##### Data shown #####

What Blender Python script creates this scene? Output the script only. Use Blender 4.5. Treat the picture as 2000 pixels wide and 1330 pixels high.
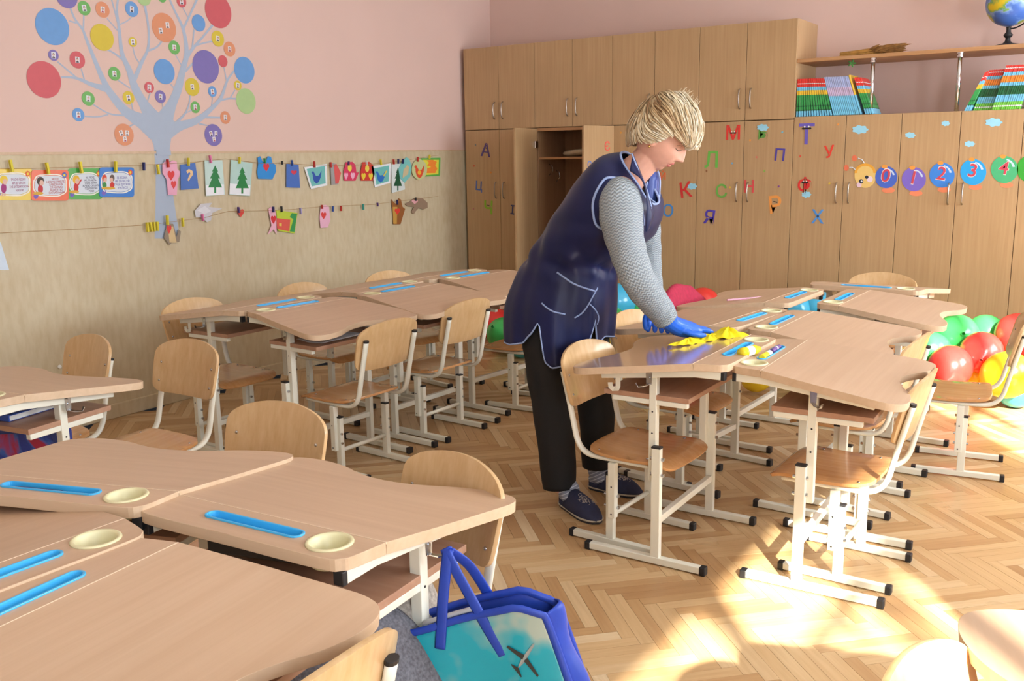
import bpy, bmesh, math, random
from mathutils import Vector, Matrix
import numpy as np
random.seed(7); np.random.seed(7)
PI = math.pi
SC = bpy.context.scene
COL = SC.collection
for o in list(bpy.data.objects): bpy.data.objects.remove(o)

# ------------------------------------------------------------------ camera, world, sun, daylight, exposure
CAM = np.array([4.327, 0.0, 1.293]); FPX = 1835.4
def cam_axes(pitch, roll, yaw):
    cy, sy, cp, sp = math.cos(yaw), math.sin(yaw), math.cos(pitch), math.sin(pitch)
    f = np.array([-sy*cp, cy*cp, -sp]); r = np.array([cy, sy, 0.]); u = np.cross(r, f)
    c, s = math.cos(roll), math.sin(roll)
    return c*r+s*u, -s*r+c*u, f
R_, U_, F_ = cam_axes(0.19390, -0.01612, 0.58935)
cd = bpy.data.cameras.new('camera'); cam = bpy.data.objects.new('camera', cd); COL.objects.link(cam)
cd.sensor_width = 36; cd.lens = FPX/2000*36; cd.clip_start = .05
cam.matrix_world = Matrix(((R_[0], U_[0], -F_[0], CAM[0]), (R_[1], U_[1], -F_[1], CAM[1]), (R_[2], U_[2], -F_[2], CAM[2]), (0, 0, 0, 1)))
SC.camera = cam

w = bpy.data.worlds.new('sky'); SC.world = w; w.use_nodes = True
nt = w.node_tree; bg = nt.nodes['Background']
bg.inputs[0].default_value = (.62, .78, 1, 1); bg.inputs[1].default_value = 2.0

sd = bpy.data.lights.new('sun', 'SUN'); sun = bpy.data.objects.new('sun', sd); COL.objects.link(sun)
sd.energy = 25; sd.angle = math.radians(1.0); sd.color = (1, .93, .80)
sun.location = (8, -4, 5)
sun.rotation_euler = Vector((-.6*.857, .8*.857, -.515)).to_track_quat('-Z', 'Y').to_euler()

WIN = [(-1.75, .58), (2.02, 3.02), (4.3, 5.6)]        # openings (y0, y1) in the right hand wall
WZ0, WZ1 = .78, 2.42                                   # sill and lintel; the middle window is taller
WTOP = (2.42, 2.72, 2.42)
XR, YB, ZC = 5.6, -2.1, 2.85                           # right wall, wall behind the camera, ceiling
for (y0, y1), e, zt_ in zip(WIN, (76, 96, 100), WTOP):
    ad = bpy.data.lights.new('window_daylight', 'AREA'); ao = bpy.data.objects.new('window_daylight', ad); COL.objects.link(ao)
    ad.shape = 'RECTANGLE'; ad.size = y1-y0; ad.size_y = WZ1-WZ0; ad.energy = e; ad.color = (.88, .945, 1)
    ao.location = (XR+.16, (y0+y1)/2, (WZ0+WZ1)/2)
    ao.rotation_euler = Vector((-1, 0, 0)).to_track_quat('-Z', 'Z').to_euler()

SC.view_settings.view_transform = 'Standard'; SC.view_settings.look = 'None'
SC.view_settings.gamma = 1; SC.view_settings.use_curve_mapping = False
SC.view_settings.exposure = .24

# pixel of the 2000 x 1330 photograph -> point on a plane of the room
def ray(x, y): return (x-1000)*R_/FPX+(665-y)*U_/FPX+F_
def atZ(x, y, z=0.): d = ray(x, y); return CAM+d*((z-CAM[2])/d[2])
def atX(x, y, X=0.): d = ray(x, y); return CAM+d*((X-CAM[0])/d[0])
def atY(x, y, Y): d = ray(x, y); return CAM+d*((Y-CAM[1])/d[1])
def pj(P):
    P = np.asarray(P, float)-CAM; z = P@F_
    return 1000+FPX*(P@R_)/z, 665-FPX*(P@U_)/z, z

# ------------------------------------------------------------------ materials
def srgb(r, g, b):
    f = lambda c: (c/255/12.92) if c/255 <= .04045 else ((c/255+.055)/1.055)**2.4
    return (f(r), f(g), f(b), 1)
M = {}
def newmat(name):
    m = bpy.data.materials.new(name); m.use_nodes = True; M[name] = m
    return m, m.node_tree, m.node_tree.nodes['Principled BSDF']
def plain(name, c, rough=.5, metal=0, noise=.04, scale=30, spec=.5, bump=0, **kw):
    m, t, b = newmat(name); N = t.nodes; L = t.links
    if len(c) == 3: c = srgb(*c)
    b.inputs['Roughness'].default_value = rough; b.inputs['Metallic'].default_value = metal
    b.inputs['Specular IOR Level'].default_value = spec
    tc = N.new('ShaderNodeTexCoord'); n = N.new('ShaderNodeTexNoise'); n.inputs['Scale'].default_value = scale
    L.new(tc.outputs['Object'], n.inputs['Vector'])
    r = N.new('ShaderNodeValToRGB'); r.color_ramp.elements[0].position = .3; r.color_ramp.elements[1].position = .7
    r.color_ramp.elements[0].color = tuple(max(0, x*(1-noise)) for x in c[:3])+(1,)
    r.color_ramp.elements[1].color = tuple(min(1, x*(1+noise)) for x in c[:3])+(1,)
    L.new(n.outputs['Fac'], r.inputs['Fac']); L.new(r.outputs['Color'], b.inputs['Base Color'])
    if bump:
        bp = N.new('ShaderNodeBump'); bp.inputs['Strength'].default_value = bump; bp.inputs['Distance'].default_value = .002
        L.new(n.outputs['Fac'], bp.inputs['Height']); L.new(bp.outputs['Normal'], b.inputs['Normal'])
    for k, v in kw.items(): b.inputs[k].default_value = v
    return m
def wood(name, c1, c2, axis='z', rough=.35, fine=60, streak=3, spec=.5, rnd=0, coat=0):
    """grain stretched along one object axis"""
    m, t, b = newmat(name); N = t.nodes; L = t.links
    tc = N.new('ShaderNodeTexCoord'); mp = N.new('ShaderNodeMapping')
    s = {'x': (streak, fine, fine), 'y': (fine, streak, fine), 'z': (fine, fine, streak)}[axis]
    mp.inputs['Scale'].default_value = s
    src = tc.outputs['Object']
    if rnd:
        oi = N.new('ShaderNodeObjectInfo'); ad = N.new('ShaderNodeVectorMath'); ad.operation = 'ADD'
        ml = N.new('ShaderNodeMath'); ml.operation = 'MULTIPLY'; ml.inputs[1].default_value = 13.0
        L.new(oi.outputs['Random'], ml.inputs[0]); L.new(src, ad.inputs[0]); L.new(ml.outputs[0], ad.inputs[1]); src = ad.outputs[0]
    L.new(src, mp.inputs['Vector'])
    n = N.new('ShaderNodeTexNoise'); n.inputs['Scale'].default_value = 1; n.inputs['Detail'].default_value = 6; n.inputs['Roughness'].default_value = .6
    L.new(mp.outputs['Vector'], n.inputs['Vector'])
    r = N.new('ShaderNodeValToRGB'); r.color_ramp.elements[0].position = .32; r.color_ramp.elements[1].position = .68
    r.color_ramp.elements[0].color = srgb(*c1); r.color_ramp.elements[1].color = srgb(*c2)
    L.new(n.outputs['Fac'], r.inputs['Fac'])
    n2 = N.new('ShaderNodeTexNoise'); n2.inputs['Scale'].default_value = 2.2; n2.inputs['Detail'].default_value = 2
    L.new(src, n2.inputs['Vector'])
    mx = N.new('ShaderNodeMixRGB'); mx.blend_type = 'MULTIPLY'; mx.inputs['Fac'].default_value = .35
    r2 = N.new('ShaderNodeValToRGB'); r2.color_ramp.elements[0].color = (.8, .78, .76, 1); r2.color_ramp.elements[0].position = .35; r2.color_ramp.elements[1].position = .65
    L.new(n2.outputs['Fac'], r2.inputs['Fac']); L.new(r.outputs['Color'], mx.inputs['Color1']); L.new(r2.outputs['Color'], mx.inputs['Color2'])
    L.new(mx.outputs['Color'], b.inputs['Base Color'])
    b.inputs['Roughness'].default_value = rough; b.inputs['Specular IOR Level'].default_value = spec
    if coat: b.inputs['Coat Weight'].default_value = coat; b.inputs['Coat Roughness'].default_value = .12
    return m

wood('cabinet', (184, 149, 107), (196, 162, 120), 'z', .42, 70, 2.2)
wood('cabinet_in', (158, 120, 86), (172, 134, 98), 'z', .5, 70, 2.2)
wood('cabinet_edge', (176, 128, 84), (190, 145, 100), 'x', .5, 60, 3)
wood('desktop', (197, 164, 134), (207, 176, 147), 'x', .38, 45, 1.6, rnd=1)
wood('desktop_wet', (186, 150, 126), (197, 164, 140), 'x', .13, 45, 1.6, coat=.7)
wood('desk_edge', (206, 178, 146), (217, 190, 160), 'x', .5, 40, 2)
wood('shelf_board', (176, 134, 108), (188, 148, 122), 'x', .4, 45, 1.6)
wood('ply_back', (206, 167, 117), (219, 185, 138), 'z', .3, 55, 4, rnd=1, coat=.25)
wood('ply_seat', (196, 138, 84), (210, 159, 106), 'y', .25, 55, 4, rnd=1, coat=.35)
plain('edge_light', (236, 214, 188), .45); plain('cream_metal', (232, 231, 216), .32, 0, .015, 20, spec=.6)
plain('black_plastic', (30, 31, 35), .5, 0, .1, 40)
plain('steel', (190, 192, 195), .25, 1, .03)
plain('chrome', (225, 228, 232), .12, 1, .01); plain('satin_metal', (176, 168, 158), .33, 1, .02)
plain('cup_plastic', (226, 219, 176), .4)
plain('tray_blue', (62, 178, 236), .3, spec=.6)
plain('wall_pink', (222, 192, 181), .8, 0, .015, 3)
plain('ceiling_white', (236, 234, 228), .9)
plain('wall_plain', (226, 205, 190), .9)
plain('white_frame', (238, 238, 234), .5)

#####

→ **Goal of the exercise**:
Write out the lines from the start of the material to the line with "for o in list(bpy.data.objects): bpy.data.objects.remove(o)", inclusive and exactly. Skip the pictures.

→ **Answer to the task**:
What Blender Python script creates this scene? Output the script only. Use Blender 4.5. Treat the picture as 2000 pixels wide and 1330 pixels high.
import bpy, bmesh, math, random
from mathutils import Vector, Matrix
import numpy as np
random.seed(7); np.random.seed(7)
PI = math.pi
SC = bpy.context.scene
COL = SC.collection
for o in list(bpy.data.objects): bpy.data.objects.remove(o)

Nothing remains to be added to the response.